4

An integral domain $R$ is called a Prüfer domain if every non-zero finitely generated ideal $I$ of $R$ is invertible. Many equivalent characterizations can be found here.

Question. Is there a Prüfer domain $R$ that is also a unique factorization domain (UFD) but not a principal ideal domain (PID)?

I guess that such $R$ exists as the definition says nothing about the ideals that are not finitely generated. It is well-known that a Dedekind domain or a Bézout domain that is a UFD is a PID, so such $R$ must be neither a Dedekind domain nor a Bézout domain. But I already had a hard time to find a Prüfer domain that is neither a Dedekind domain nor a Bézout domain. An example is $\operatorname{Int}(\mathbb{Z})$, the ring of integer-valued polynomials with rational coefficients. This ring is Prüfer (see here) but not noetherian (so not a Dedekind domain). It is not a Bézout domain as the ideal $(2,X)$ is not principal.

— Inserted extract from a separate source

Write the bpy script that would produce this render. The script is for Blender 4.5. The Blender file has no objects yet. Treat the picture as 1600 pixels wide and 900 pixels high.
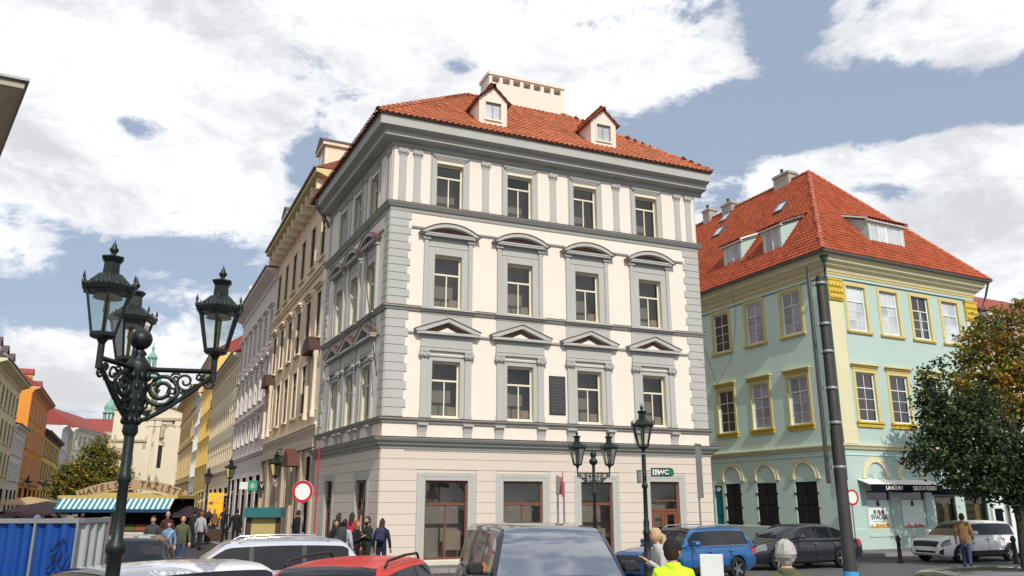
import bpy, bmesh, math, random
from mathutils import Vector, Matrix
R = math.radians
SC = bpy.context.scene
COL = SC.collection
random.seed(11)

# ------------------------------------------------------------------ camera
FPX, PITCH, EYE = 1250.0, R(15.0), 2.2          # focal length in pixels of the 1600 px photograph
cd = bpy.data.cameras.new('camera')
cam = bpy.data.objects.new('camera', cd); COL.objects.link(cam)
cd.sensor_width = 36.0; cd.lens = 36.0 * FPX / 1600.0
cd.clip_start = 0.1; cd.clip_end = 6000.0
cam.location = (0, 0, EYE); cam.rotation_euler = (R(90) + PITCH, 0, 0)
SC.camera = cam

def ray(px, py):
    x = px - 800; u = 450 - py; c, s = math.cos(PITCH), math.sin(PITCH)
    return Vector((x, FPX * c - u * s, FPX * s + u * c))
def at(px, py, Y):
    d = ray(px, py); return d * (Y / d.y) + Vector((0, 0, EYE))

# ------------------------------------------------------------------ light
SUN_DIR = Vector((0.29, -0.905, 0.0)).normalized() * math.cos(R(40)) + Vector((0, 0, math.sin(R(40))))   # towards the sun
sl = bpy.data.lights.new('sun', 'SUN'); sl.energy = 3.45; sl.angle = R(0.6); sl.color = (1.0, 0.94, 0.85)
sun = bpy.data.objects.new('sun', sl); COL.objects.link(sun)
sun.rotation_euler = SUN_DIR.to_track_quat('Z', 'Y').to_euler(); sun.location = (10, -20, 40)

W = bpy.data.worlds.new('World'); SC.world = W; W.use_nodes = True
nt = W.node_tree; nt.nodes.clear()
def wn(t, **k):
    n = nt.nodes.new(t)
    for a, b in k.items(): setattr(n, a, b)
    return n
def wm(op, a, b=None, c=None, clamp=False):
    n = wn('ShaderNodeMath', operation=op, use_clamp=clamp)
    for i, v in enumerate((a, b, c)):
        if v is None: continue
        if isinstance(v, (int, float)): n.inputs[i].default_value = v
        else: nt.links.new(v, n.inputs[i])
    return n.outputs[0]
def wsm(v, a, b):
    n = wn('ShaderNodeMapRange', interpolation_type='SMOOTHSTEP'); nt.links.new(v, n.inputs[0])
    n.inputs[1].default_value = a; n.inputs[2].default_value = b; return n.outputs[0]
tc = wn('ShaderNodeTexCoord'); sp = wn('ShaderNodeSeparateXYZ'); nt.links.new(tc.outputs['Generated'], sp.inputs[0])
AZ = wm('ARCTAN2', sp.outputs[0], sp.outputs[1]); EL = wm('ARCSINE', sp.outputs[2])
def wnoise(scale, sz, detail, rough, off, dist=0.0):
    mp = wn('ShaderNodeMapping'); mp.inputs['Scale'].default_value = (1, 1, sz); mp.inputs['Location'].default_value = off
    nt.links.new(tc.outputs['Generated'], mp.inputs[0])
    n = wn('ShaderNodeTexNoise'); n.inputs['Scale'].default_value = scale; n.inputs['Detail'].default_value = detail
    n.inputs['Roughness'].default_value = rough; n.inputs['Distortion'].default_value = dist
    nt.links.new(mp.outputs[0], n.inputs['Vector']); return n.outputs[0]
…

Unfortunately, it is also not UFD as $X(X-1)=2\cdot\dfrac{X(X-1)}{2}$ is a factorization of $X(X-1)$ into different irreducibles.

Thank you for any help in advance.

Jianing Song
  • 2,545
  • 5
  • 25

1 Answers1

4

Let $R$ be a Prüfer domain which is also a UFD. Let $\mathfrak{p}$ be a prime ideal of $R$. Then $R_{\mathfrak{p}}$ is a valuation ring which is also a UFD. As valuation rings are Bezout domains, this implies that $R_{\mathfrak{p}}$ is a PID.

As $$\dim R = \sup_{\mathfrak{p}\in \mathrm{Spec}(R)} \dim R_{\mathfrak{p}}$$

This implies that $R$ has dimension $\leq 1$. Finally, a UFD of dimension at most one is a PID.